» GIVEN EXERCISE: Starting with the first line of the data that follows, transcribe every line verbatim until the line containing "scene.cycles.diffuse_bounces = 3;" has been transcribed.

» DATA:
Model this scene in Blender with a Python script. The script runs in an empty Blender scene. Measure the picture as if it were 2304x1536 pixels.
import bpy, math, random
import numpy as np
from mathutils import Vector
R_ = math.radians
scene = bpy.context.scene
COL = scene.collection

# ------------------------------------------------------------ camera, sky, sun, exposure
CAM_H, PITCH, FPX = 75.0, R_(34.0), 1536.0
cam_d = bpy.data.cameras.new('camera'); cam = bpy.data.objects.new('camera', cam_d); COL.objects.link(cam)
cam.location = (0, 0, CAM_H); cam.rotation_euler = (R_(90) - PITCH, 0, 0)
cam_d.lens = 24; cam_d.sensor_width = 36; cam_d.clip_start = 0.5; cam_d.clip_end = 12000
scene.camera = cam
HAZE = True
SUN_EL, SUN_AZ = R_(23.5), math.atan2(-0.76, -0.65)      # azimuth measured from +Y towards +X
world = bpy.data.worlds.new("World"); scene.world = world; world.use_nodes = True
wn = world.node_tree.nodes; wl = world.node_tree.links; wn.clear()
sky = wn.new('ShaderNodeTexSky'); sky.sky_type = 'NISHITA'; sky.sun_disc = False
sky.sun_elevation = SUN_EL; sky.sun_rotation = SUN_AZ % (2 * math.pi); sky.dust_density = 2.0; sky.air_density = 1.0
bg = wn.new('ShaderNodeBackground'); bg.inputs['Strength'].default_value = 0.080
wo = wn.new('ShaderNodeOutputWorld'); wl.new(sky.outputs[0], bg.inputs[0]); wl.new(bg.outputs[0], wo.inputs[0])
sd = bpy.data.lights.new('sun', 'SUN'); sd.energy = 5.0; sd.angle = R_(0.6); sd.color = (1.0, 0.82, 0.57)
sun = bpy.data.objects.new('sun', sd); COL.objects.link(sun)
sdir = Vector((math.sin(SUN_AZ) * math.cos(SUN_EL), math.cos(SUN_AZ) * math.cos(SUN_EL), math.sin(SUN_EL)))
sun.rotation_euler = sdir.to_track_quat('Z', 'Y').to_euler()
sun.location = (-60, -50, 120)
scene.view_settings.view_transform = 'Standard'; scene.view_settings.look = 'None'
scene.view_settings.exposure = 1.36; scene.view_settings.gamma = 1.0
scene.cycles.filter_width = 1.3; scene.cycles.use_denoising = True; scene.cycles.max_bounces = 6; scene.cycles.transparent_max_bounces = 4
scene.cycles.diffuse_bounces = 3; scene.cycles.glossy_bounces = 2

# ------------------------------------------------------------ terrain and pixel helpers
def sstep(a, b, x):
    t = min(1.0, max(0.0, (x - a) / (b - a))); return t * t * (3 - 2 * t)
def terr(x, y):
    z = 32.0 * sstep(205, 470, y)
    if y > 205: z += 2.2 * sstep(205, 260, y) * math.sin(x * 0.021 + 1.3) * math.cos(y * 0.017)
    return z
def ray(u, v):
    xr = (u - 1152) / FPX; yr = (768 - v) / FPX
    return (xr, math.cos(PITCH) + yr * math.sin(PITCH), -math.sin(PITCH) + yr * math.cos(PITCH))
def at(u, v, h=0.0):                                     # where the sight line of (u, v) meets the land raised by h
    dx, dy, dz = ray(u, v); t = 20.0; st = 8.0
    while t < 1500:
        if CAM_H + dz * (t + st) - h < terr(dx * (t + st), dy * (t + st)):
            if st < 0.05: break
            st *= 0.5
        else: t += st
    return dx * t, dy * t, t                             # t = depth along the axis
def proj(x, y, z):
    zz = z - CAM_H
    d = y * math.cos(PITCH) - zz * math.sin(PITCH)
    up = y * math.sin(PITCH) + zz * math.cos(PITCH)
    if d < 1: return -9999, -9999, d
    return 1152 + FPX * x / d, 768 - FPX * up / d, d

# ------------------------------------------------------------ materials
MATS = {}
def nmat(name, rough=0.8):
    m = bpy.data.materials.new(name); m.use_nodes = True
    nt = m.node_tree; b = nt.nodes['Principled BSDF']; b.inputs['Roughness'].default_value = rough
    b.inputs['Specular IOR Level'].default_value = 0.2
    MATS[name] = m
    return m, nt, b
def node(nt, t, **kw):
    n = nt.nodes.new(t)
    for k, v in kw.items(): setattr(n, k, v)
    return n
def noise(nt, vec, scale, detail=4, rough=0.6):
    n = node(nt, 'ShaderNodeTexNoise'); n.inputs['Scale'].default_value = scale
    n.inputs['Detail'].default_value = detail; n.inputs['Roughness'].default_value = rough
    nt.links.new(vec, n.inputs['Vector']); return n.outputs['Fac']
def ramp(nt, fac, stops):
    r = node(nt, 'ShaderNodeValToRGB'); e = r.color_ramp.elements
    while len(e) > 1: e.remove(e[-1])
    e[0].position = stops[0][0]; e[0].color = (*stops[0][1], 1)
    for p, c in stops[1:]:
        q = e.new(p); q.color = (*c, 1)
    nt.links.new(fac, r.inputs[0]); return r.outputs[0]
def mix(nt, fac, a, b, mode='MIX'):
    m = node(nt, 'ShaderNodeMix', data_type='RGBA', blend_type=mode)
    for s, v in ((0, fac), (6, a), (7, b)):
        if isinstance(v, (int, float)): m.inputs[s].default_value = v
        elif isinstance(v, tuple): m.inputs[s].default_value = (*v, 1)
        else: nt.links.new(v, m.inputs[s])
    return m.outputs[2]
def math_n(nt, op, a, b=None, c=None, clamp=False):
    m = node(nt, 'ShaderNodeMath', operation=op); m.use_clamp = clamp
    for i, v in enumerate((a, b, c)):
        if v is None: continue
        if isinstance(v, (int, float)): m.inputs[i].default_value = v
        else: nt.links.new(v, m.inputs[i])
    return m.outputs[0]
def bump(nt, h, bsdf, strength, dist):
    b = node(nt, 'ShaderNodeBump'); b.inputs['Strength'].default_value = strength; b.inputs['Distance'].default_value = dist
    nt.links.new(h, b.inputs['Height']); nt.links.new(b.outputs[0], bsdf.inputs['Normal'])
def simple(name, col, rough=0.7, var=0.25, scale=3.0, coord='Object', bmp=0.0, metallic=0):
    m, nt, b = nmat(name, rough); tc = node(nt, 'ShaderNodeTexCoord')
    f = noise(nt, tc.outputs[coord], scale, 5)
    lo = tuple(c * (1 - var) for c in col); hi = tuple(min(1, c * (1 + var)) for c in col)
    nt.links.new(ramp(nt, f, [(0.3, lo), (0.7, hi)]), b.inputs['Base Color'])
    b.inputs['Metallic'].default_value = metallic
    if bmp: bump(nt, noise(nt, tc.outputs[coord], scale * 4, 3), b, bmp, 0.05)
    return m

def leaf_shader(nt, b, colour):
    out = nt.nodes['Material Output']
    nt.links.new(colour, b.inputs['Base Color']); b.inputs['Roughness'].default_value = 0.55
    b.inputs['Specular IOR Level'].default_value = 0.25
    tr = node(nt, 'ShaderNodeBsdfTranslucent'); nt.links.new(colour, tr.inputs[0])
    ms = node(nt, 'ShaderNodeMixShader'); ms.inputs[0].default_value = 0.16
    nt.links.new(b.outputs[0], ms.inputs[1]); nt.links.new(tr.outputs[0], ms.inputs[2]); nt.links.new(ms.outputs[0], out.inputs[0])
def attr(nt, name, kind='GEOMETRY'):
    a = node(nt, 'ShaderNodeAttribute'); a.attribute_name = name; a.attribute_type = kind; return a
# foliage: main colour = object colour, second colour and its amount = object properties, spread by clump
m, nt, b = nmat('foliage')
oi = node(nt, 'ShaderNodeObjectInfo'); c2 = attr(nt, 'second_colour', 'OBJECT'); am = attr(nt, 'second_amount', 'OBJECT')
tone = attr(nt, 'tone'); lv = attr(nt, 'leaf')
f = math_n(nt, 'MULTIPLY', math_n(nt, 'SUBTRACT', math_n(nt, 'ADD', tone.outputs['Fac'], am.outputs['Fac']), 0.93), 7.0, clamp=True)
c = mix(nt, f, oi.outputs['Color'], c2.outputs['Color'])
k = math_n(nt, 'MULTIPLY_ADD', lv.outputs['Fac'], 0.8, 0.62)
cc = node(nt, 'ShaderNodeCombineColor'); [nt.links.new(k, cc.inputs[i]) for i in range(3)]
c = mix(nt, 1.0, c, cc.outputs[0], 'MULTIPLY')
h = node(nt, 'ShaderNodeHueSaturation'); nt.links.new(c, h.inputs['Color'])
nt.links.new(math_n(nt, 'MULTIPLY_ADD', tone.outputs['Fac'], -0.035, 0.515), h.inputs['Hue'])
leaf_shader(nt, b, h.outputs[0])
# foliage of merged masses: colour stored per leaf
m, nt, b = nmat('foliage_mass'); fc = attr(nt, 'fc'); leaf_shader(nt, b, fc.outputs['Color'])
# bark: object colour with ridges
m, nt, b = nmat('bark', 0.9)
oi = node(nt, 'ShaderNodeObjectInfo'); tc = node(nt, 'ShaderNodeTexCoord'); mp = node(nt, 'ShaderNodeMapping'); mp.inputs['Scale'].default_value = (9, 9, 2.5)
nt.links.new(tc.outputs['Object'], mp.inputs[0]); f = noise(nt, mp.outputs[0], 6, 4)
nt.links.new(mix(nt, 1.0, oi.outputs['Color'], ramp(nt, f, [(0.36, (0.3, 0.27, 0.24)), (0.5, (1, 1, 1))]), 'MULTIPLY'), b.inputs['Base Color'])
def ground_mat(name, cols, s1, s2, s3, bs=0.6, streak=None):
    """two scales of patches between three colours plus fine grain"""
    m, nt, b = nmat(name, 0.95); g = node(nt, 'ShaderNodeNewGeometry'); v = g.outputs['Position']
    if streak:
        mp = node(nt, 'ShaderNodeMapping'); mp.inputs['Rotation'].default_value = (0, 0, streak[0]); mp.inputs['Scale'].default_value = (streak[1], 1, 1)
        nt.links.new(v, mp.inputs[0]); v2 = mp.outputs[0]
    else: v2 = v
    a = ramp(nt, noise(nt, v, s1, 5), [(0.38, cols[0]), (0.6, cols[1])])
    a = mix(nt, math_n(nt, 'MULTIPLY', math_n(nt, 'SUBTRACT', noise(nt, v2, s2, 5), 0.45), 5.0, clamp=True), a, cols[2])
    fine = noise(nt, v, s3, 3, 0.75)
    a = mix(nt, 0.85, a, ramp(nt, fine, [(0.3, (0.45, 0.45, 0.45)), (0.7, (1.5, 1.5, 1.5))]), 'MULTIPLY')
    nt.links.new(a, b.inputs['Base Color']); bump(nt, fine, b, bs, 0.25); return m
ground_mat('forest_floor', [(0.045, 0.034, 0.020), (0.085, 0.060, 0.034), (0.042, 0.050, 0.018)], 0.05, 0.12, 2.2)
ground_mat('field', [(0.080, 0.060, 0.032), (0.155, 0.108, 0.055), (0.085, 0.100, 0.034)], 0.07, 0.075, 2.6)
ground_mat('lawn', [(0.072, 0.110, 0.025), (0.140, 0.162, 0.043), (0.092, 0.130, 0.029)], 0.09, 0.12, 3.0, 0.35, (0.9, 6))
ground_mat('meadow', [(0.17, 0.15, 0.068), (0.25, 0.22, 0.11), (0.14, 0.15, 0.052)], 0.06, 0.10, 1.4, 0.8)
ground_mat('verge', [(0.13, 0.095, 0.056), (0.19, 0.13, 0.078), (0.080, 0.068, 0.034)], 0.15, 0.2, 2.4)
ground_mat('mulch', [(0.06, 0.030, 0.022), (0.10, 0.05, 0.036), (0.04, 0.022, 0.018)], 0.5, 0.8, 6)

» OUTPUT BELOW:
Model this scene in Blender with a Python script. The script runs in an empty Blender scene. Measure the picture as if it were 2304x1536 pixels.
import bpy, math, random
import numpy as np
from mathutils import Vector
R_ = math.radians
scene = bpy.context.scene
COL = scene.collection

# ------------------------------------------------------------ camera, sky, sun, exposure
CAM_H, PITCH, FPX = 75.0, R_(34.0), 1536.0
cam_d = bpy.data.cameras.new('camera'); cam = bpy.data.objects.new('camera', cam_d); COL.objects.link(cam)
cam.location = (0, 0, CAM_H); cam.rotation_euler = (R_(90) - PITCH, 0, 0)
cam_d.lens = 24; cam_d.sensor_width = 36; cam_d.clip_start = 0.5; cam_d.clip_end = 12000
scene.camera = cam
HAZE = True
SUN_EL, SUN_AZ = R_(23.5), math.atan2(-0.76, -0.65)      # azimuth measured from +Y towards +X
world = bpy.data.worlds.new("World"); scene.world = world; world.use_nodes = True
wn = world.node_tree.nodes; wl = world.node_tree.links; wn.clear()
sky = wn.new('ShaderNodeTexSky'); sky.sky_type = 'NISHITA'; sky.sun_disc = False
sky.sun_elevation = SUN_EL; sky.sun_rotation = SUN_AZ % (2 * math.pi); sky.dust_density = 2.0; sky.air_density = 1.0
bg = wn.new('ShaderNodeBackground'); bg.inputs['Strength'].default_value = 0.080
wo = wn.new('ShaderNodeOutputWorld'); wl.new(sky.outputs[0], bg.inputs[0]); wl.new(bg.outputs[0], wo.inputs[0])
sd = bpy.data.lights.new('sun', 'SUN'); sd.energy = 5.0; sd.angle = R_(0.6); sd.color = (1.0, 0.82, 0.57)
sun = bpy.data.objects.new('sun', sd); COL.objects.link(sun)
sdir = Vector((math.sin(SUN_AZ) * math.cos(SUN_EL), math.cos(SUN_AZ) * math.cos(SUN_EL), math.sin(SUN_EL)))
sun.rotation_euler = sdir.to_track_quat('Z', 'Y').to_euler()
sun.location = (-60, -50, 120)
scene.view_settings.view_transform = 'Standard'; scene.view_settings.look = 'None'
scene.view_settings.exposure = 1.36; scene.view_settings.gamma = 1.0
scene.cycles.filter_width = 1.3; scene.cycles.use_denoising = True; scene.cycles.max_bounces = 6; scene.cycles.transparent_max_bounces = 4
scene.cycles.diffuse_bounces = 3; scene.cycles.glossy_bounces = 2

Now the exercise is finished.